両手いっぱいのサンプルを、車座になってみんなで食べた。
こんな商品、いつかうちでも置きたいねって。
旨ければ旨いほど、口惜しく感じた、10年前。

 

スーパーの袋を両手に持って飛行機に乗るのは相当に恥ずかしい
「わ。また、そんなに買い込んできたんですかっ?」
出迎えたスタッフは目を丸くする。
「いやぁ、昨日1日スーパーを見て回ったら、おもしろい食材がいっぱい見つかって、さ」
「また、社長が東京から新しいもん買ってきたって!」
 出張の翌朝、大荷物を抱えた社長を、開店準備中の人たちが、取り込むように集まってくる。
「みんなおいでよ。食べてみようよ」
 
 1泊2日、駆け足の東京出張。最近話題のショッピングセンターやスーパーマーケットをつぎつぎと訪れ、全神経を集中しながら、そのやり方を「盗んで」くる。商品は? なるほどこう置けば見栄えがいいよね。POPは? こうやって、関心を引き付けるのか。 おや、この食材は? はじめて、見た。
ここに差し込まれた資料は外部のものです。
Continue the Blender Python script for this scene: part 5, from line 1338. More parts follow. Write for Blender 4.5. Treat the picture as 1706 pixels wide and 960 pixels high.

とりあえず買ってみて、その味を試してみることにしよう。気がついたものを、つぎつぎカゴに入れていく。と、1日が終わるころには、両手で持ちきれないほどになる。
出張の翌日店内で毎週のようにスタッフみんなで試食会をしていた

 色々なチェーンのマークをついたスーパーの袋を両手に下げて、飛行機に乗るのは、相当恥ずかしい。フライトアテンダントの女性も、手を貸していいものなのか、困ったような顔をしている。舞鶴に戻った翌日に戻った翌日には、店中のスタッフを集めて試食会がはじまる。

「おや、今日はスパゲティえですか?」

「パスタっていうんだよ。東京じゃ」

 笑い声のなか、紙の器に小分けにされたパスタが回る。

「ほうれん草のタリアテッレっていうんだ。これ」

「下噛みそうな名前やね。どれどれ、一つ試してみますか? あ、うまい!」

「こんなスパゲティも、あるんだね」

「パスタだってば」

 社長は、東京で見てきたものを、夢中になって話していた。こんな大きな冷蔵庫があって、牛乳だけでも壁一面に積んであり、20種類ぐらいのパスタが並ぶ売り場があって、レジのスタイルは…。